* Work to complete
Exactly retype the lines of the material from its first line to the line with "sa_.data.foreach_set('value', (1 - smooth((dist", including both.
==============================
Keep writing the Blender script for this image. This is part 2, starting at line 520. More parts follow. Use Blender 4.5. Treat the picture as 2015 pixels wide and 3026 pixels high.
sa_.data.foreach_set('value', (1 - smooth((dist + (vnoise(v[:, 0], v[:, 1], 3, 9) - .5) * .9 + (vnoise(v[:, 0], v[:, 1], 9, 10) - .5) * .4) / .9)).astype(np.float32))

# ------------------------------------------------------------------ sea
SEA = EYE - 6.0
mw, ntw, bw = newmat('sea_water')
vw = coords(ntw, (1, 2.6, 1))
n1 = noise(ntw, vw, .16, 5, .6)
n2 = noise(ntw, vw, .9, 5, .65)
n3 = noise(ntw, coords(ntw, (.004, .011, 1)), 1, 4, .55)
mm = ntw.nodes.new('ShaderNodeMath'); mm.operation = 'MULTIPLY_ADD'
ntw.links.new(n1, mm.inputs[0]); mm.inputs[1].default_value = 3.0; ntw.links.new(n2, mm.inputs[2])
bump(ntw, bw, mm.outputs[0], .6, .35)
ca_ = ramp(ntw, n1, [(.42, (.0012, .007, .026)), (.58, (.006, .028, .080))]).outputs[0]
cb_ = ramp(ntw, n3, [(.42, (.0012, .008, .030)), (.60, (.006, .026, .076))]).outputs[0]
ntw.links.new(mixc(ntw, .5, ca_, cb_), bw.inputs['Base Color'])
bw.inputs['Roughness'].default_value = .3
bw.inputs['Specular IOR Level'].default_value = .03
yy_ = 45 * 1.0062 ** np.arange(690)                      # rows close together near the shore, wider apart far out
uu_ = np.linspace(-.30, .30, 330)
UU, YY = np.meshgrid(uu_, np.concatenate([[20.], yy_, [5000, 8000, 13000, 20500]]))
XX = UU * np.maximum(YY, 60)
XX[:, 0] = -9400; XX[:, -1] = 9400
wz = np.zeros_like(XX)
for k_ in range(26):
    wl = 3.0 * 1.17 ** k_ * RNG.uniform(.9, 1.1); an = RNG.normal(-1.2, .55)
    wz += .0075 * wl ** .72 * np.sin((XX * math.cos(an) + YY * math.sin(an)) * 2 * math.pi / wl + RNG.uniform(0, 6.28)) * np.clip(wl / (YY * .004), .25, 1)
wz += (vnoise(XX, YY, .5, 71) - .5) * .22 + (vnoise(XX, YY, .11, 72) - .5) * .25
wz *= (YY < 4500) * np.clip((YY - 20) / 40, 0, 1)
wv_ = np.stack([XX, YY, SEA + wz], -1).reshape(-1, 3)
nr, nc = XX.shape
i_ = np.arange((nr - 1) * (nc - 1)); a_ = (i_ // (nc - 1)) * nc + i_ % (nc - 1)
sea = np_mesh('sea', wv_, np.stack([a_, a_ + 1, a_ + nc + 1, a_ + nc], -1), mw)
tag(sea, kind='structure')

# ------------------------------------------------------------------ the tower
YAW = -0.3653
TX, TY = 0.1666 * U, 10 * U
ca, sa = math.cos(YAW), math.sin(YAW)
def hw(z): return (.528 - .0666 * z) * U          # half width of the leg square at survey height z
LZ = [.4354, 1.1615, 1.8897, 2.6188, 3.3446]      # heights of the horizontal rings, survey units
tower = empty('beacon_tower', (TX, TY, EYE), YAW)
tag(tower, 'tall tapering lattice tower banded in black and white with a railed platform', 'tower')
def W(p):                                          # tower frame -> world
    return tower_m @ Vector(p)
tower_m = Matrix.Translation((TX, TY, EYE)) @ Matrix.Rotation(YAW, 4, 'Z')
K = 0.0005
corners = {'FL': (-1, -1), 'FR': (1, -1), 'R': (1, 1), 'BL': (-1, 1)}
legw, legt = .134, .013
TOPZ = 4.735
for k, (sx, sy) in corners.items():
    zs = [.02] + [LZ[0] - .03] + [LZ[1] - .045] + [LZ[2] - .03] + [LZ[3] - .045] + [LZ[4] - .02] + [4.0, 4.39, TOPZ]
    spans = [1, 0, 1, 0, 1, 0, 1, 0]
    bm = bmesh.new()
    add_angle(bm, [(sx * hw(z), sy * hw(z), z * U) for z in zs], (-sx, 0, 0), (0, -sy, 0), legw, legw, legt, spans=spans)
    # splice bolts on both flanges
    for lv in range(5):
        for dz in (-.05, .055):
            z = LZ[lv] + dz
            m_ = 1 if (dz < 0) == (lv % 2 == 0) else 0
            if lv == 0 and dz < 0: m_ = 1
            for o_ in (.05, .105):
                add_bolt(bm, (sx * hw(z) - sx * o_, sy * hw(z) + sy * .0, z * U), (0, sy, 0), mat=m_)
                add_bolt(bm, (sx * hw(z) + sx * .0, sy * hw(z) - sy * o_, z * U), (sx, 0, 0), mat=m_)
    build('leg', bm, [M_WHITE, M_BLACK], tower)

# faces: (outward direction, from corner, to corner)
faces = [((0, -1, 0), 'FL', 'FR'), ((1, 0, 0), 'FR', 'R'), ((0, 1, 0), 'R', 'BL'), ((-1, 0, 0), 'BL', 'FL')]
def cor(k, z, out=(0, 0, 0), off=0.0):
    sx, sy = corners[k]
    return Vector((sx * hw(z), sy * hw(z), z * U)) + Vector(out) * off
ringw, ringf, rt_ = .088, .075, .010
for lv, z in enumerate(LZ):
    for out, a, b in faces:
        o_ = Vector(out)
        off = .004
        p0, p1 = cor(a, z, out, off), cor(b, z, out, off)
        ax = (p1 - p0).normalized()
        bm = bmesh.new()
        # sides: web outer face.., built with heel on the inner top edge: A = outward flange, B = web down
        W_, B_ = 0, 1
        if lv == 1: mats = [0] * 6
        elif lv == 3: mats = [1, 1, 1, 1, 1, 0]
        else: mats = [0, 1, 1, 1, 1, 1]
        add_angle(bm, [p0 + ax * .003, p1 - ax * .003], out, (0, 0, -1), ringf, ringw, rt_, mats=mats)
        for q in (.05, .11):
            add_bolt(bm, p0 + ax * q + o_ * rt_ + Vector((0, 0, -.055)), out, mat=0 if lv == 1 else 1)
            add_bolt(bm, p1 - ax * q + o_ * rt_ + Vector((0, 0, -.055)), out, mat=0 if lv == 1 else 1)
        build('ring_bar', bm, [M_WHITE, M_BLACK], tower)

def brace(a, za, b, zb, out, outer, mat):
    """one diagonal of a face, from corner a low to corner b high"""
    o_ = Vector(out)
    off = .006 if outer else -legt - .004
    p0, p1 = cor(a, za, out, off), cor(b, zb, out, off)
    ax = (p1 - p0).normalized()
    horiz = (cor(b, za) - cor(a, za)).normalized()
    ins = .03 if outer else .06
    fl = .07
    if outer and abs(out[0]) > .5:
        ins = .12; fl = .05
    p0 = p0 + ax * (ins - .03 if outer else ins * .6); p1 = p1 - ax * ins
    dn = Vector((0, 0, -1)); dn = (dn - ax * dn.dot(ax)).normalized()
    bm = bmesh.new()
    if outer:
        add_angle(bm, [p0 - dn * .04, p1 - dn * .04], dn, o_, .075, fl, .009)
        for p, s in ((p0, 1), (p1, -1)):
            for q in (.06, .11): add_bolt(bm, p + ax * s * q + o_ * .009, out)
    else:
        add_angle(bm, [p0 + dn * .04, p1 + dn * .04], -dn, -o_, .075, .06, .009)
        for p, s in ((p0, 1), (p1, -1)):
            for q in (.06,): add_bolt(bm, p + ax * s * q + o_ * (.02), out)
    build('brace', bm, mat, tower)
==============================
* Answer to the task
Keep writing the Blender script for this image. This is part 2, starting at line 520. More parts follow. Use Blender 4.5. Treat the picture as 2015 pixels wide and 3026 pixels high.
sa_.data.foreach_set('value', (1 - smooth((dist + (vnoise(v[:, 0], v[:, 1], 3, 9) - .5) * .9 + (vnoise(v[:, 0], v[:, 1], 9, 10) - .5) * .4) / .9)).astype(np.float32))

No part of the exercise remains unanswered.